I've been building Formicary with an abstraction principle I've written about before: every external dependency should snap on and off without touching your core logic. The SignalStore trait is that abstraction for storage. LumineDB, Bergcache, in-memory, whatever. Snap on, snap off.
That abstraction is exactly what made this fix possible. I didn't have to rewrite the queen. I didn't have to change the signal bus. I didn't have to touch any worker logic. I changed one layer, the composite store's routing logic, and the entire system's idle behavior changed from "drowning in its own paperwork" to "quiet room, lights on, nobody home."
If the storage layer had been hardcoded instead of abstracted, this would have been a multi-week refactor touching every component. Instead it was a few hours and three files.
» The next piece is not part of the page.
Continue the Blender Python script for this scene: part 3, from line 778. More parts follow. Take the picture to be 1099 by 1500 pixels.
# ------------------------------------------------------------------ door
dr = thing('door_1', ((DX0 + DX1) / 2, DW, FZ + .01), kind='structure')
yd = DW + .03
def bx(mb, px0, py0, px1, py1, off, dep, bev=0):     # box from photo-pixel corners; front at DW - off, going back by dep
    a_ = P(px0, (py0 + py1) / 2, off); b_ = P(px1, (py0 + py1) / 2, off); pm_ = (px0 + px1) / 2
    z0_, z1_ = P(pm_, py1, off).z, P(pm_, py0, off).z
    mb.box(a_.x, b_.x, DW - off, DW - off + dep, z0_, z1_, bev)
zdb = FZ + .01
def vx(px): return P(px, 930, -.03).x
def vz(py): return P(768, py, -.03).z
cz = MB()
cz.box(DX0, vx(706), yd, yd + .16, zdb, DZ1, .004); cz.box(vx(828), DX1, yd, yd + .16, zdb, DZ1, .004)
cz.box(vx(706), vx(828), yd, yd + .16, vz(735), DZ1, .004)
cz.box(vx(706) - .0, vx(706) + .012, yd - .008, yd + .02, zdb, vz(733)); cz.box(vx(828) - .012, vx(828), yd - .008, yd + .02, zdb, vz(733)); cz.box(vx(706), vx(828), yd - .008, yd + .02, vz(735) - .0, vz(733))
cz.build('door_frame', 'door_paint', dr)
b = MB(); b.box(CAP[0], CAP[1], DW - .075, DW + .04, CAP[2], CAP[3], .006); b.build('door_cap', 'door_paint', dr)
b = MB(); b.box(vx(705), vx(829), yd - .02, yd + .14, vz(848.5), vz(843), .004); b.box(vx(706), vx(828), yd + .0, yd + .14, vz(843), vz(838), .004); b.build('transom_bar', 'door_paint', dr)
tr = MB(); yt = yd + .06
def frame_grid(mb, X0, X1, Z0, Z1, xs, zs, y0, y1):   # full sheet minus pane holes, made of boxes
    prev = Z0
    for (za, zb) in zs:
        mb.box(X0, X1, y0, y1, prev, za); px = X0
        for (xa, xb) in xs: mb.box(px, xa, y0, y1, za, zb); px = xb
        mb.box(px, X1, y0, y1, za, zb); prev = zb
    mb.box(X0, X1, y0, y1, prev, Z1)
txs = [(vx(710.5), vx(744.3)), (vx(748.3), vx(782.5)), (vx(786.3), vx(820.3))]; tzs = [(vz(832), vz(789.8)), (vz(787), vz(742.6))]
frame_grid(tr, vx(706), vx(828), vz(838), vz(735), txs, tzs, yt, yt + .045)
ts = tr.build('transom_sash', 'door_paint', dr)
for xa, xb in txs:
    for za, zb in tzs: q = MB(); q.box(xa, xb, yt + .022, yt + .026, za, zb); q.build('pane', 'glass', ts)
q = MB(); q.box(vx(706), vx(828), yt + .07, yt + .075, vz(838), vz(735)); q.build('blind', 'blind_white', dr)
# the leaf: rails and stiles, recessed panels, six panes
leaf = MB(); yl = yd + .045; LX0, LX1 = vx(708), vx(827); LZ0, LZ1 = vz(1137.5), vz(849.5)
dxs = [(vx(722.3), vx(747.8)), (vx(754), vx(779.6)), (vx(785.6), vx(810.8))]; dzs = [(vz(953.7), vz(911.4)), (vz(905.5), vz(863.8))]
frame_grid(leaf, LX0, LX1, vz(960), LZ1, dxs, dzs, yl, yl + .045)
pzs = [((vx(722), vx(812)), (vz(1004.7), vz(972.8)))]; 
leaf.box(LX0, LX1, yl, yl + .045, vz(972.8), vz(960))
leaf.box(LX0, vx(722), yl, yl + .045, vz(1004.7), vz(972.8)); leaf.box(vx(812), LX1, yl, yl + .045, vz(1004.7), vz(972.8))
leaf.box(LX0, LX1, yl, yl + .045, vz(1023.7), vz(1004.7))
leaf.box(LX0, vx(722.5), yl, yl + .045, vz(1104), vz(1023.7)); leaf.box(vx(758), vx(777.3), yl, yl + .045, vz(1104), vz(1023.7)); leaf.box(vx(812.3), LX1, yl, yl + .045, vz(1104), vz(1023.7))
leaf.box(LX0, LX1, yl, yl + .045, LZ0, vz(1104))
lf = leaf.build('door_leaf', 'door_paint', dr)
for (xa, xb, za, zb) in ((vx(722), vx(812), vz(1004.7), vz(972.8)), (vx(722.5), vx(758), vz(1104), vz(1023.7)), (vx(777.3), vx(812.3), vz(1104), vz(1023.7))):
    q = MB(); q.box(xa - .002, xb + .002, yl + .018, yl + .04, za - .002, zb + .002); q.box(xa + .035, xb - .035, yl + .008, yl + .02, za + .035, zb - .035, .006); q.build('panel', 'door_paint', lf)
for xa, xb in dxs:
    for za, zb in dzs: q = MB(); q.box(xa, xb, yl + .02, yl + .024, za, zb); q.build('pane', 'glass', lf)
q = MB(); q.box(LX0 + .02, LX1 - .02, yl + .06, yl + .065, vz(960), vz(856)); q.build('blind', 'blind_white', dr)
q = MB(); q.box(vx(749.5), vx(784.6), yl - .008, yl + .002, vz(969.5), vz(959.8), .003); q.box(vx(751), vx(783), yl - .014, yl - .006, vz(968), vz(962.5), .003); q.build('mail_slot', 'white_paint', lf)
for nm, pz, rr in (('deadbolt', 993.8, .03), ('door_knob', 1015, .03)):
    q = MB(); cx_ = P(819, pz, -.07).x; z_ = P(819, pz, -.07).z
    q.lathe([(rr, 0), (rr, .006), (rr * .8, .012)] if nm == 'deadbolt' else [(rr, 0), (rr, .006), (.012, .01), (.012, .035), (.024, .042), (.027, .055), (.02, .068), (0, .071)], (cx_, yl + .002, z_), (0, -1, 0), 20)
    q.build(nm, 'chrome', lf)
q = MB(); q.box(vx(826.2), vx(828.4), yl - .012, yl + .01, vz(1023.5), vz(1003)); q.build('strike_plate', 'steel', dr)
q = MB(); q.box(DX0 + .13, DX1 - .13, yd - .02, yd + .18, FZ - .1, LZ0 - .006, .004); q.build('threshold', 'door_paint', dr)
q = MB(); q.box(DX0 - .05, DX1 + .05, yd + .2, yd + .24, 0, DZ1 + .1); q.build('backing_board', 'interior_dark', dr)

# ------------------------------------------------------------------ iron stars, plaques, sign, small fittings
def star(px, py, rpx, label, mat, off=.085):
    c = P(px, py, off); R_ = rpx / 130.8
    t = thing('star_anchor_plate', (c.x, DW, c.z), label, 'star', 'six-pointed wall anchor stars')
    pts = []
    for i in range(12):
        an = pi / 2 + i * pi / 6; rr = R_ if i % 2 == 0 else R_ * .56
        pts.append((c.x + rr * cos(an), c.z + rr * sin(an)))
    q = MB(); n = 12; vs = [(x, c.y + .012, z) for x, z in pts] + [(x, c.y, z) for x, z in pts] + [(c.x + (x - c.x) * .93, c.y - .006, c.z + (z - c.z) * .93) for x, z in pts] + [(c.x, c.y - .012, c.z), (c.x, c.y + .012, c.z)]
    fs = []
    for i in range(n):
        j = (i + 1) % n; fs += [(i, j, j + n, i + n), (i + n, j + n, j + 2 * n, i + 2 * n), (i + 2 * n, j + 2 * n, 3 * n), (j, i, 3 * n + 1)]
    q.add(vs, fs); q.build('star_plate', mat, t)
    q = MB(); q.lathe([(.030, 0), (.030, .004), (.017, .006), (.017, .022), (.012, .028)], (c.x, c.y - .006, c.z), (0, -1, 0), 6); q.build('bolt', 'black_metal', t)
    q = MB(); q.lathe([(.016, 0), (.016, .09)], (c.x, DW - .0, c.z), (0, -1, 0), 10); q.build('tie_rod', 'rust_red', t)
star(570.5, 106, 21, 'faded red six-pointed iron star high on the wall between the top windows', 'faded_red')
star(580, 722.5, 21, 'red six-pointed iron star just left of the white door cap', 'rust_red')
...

Abstractions aren't overhead. They're the reason you can fix things like this without burning the house down. But that's a different blog post.
The Takeaway
If you're building event-sourced systems, ask yourself this question early: does every piece of data flowing through my system deserve a permanent record? If the answer is no, build the routing that respects that distinction before your monitoring dashboard gives you a horror story like mine.
The colony runs clean now. Memory flat. CPU flat. The queen still does her job. Workers still stand ready. Heartbeats still pulse through the system. The difference is that the ephemeral stuff stays ephemeral.
Here's what the deploy looked like:

4.5 GB to nothing. One deploy. The compaction ran on startup, snapshotted the handful of active durable signals into a fresh database, and swapped out a week's worth of accumulated event history in a single atomic operation. That cliff is the most satisfying graph I've looked at in a while.
If you're building agent systems, invest in observability. You can't fix what you can't see.